TASK INPUT:
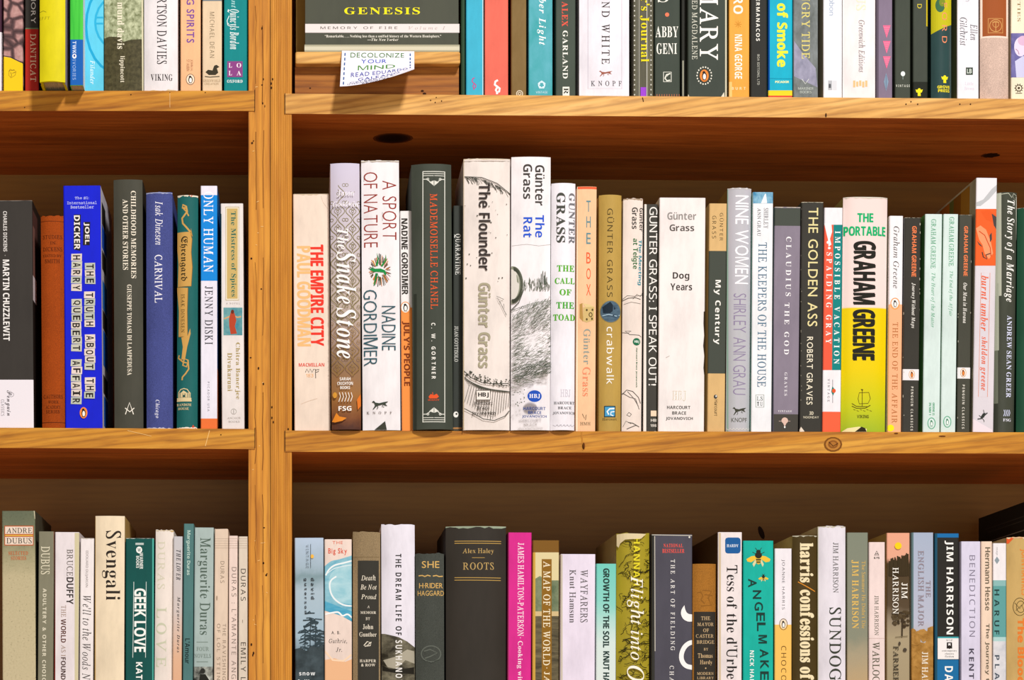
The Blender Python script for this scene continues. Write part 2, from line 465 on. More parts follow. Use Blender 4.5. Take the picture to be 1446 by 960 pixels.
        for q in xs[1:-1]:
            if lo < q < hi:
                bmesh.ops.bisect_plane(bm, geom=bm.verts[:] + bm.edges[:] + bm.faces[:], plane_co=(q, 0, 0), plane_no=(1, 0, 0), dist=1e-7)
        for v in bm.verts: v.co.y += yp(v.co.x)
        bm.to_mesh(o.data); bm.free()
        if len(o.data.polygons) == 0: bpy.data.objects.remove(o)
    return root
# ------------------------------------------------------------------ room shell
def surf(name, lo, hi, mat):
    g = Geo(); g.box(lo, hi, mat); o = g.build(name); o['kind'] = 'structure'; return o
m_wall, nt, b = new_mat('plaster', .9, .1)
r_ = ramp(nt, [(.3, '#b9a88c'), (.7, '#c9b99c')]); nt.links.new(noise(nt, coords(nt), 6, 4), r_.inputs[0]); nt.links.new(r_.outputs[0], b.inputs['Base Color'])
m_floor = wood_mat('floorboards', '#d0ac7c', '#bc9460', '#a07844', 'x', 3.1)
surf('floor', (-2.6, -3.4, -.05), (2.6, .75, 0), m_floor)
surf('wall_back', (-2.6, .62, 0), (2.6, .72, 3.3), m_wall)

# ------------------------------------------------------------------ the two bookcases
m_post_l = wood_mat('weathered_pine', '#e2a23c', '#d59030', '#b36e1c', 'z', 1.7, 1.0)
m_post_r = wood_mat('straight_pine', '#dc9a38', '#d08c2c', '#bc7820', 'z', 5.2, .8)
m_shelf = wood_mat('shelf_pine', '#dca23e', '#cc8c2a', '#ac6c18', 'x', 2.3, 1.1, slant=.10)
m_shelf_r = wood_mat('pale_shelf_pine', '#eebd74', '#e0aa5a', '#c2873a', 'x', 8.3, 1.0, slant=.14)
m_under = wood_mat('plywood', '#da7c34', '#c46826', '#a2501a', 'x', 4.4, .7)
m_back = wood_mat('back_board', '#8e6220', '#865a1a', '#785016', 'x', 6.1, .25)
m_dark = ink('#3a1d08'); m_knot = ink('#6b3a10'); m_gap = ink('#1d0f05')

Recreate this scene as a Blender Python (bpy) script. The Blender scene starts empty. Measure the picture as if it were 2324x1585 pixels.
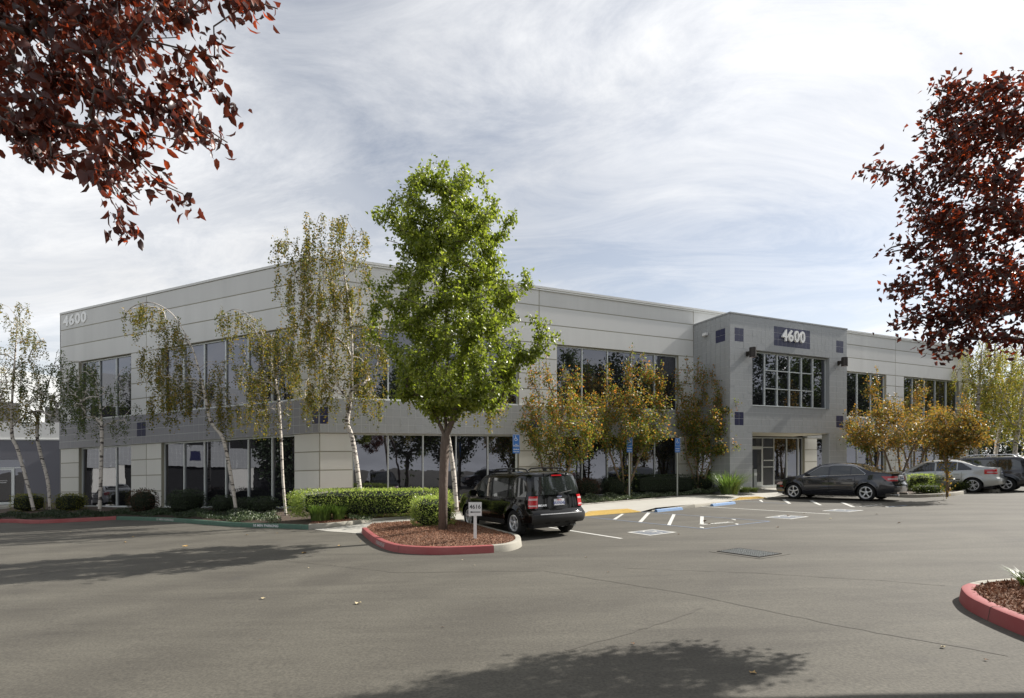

YOUR GOAL: The material above holds pictures; copy everything else in it exactly.

ANSWER TO THE PROBLEM:
The Blender Python script for this scene continues. Write part 2, from line 465 on. More parts follow. Use Blender 4.5. Take the picture to be 1446 by 960 pixels.
        for q in xs[1:-1]:
            if lo < q < hi:
                bmesh.ops.bisect_plane(bm, geom=bm.verts[:] + bm.edges[:] + bm.faces[:], plane_co=(q, 0, 0), plane_no=(1, 0, 0), dist=1e-7)
        for v in bm.verts: v.co.y += yp(v.co.x)
        bm.to_mesh(o.data); bm.free()
        if len(o.data.polygons) == 0: bpy.data.objects.remove(o)
    return root
# ------------------------------------------------------------------ room shell
def surf(name, lo, hi, mat):
    g = Geo(); g.box(lo, hi, mat); o = g.build(name); o['kind'] = 'structure'; return o
m_wall, nt, b = new_mat('plaster', .9, .1)
r_ = ramp(nt, [(.3, '#b9a88c'), (.7, '#c9b99c')]); nt.links.new(noise(nt, coords(nt), 6, 4), r_.inputs[0]); nt.links.new(r_.outputs[0], b.inputs['Base Color'])
m_floor = wood_mat('floorboards', '#d0ac7c', '#bc9460', '#a07844', 'x', 3.1)
surf('floor', (-2.6, -3.4, -.05), (2.6, .75, 0), m_floor)
surf('wall_back', (-2.6, .62, 0), (2.6, .72, 3.3), m_wall)

# ------------------------------------------------------------------ the two bookcases
m_post_l = wood_mat('weathered_pine', '#e2a23c', '#d59030', '#b36e1c', 'z', 1.7, 1.0)
m_post_r = wood_mat('straight_pine', '#dc9a38', '#d08c2c', '#bc7820', 'z', 5.2, .8)
m_shelf = wood_mat('shelf_pine', '#dca23e', '#cc8c2a', '#ac6c18', 'x', 2.3, 1.1, slant=.10)
m_shelf_r = wood_mat('pale_shelf_pine', '#eebd74', '#e0aa5a', '#c2873a', 'x', 8.3, 1.0, slant=.14)
m_under = wood_mat('plywood', '#da7c34', '#c46826', '#a2501a', 'x', 4.4, .7)
m_back = wood_mat('back_board', '#8e6220', '#865a1a', '#785016', 'x', 6.1, .25)
m_dark = ink('#3a1d08'); m_knot = ink('#6b3a10'); m_gap = ink('#1d0f05')

Recreate this scene as a Blender Python (bpy) script. The Blender scene starts empty. Measure the picture as if it were 2324x1585 pixels.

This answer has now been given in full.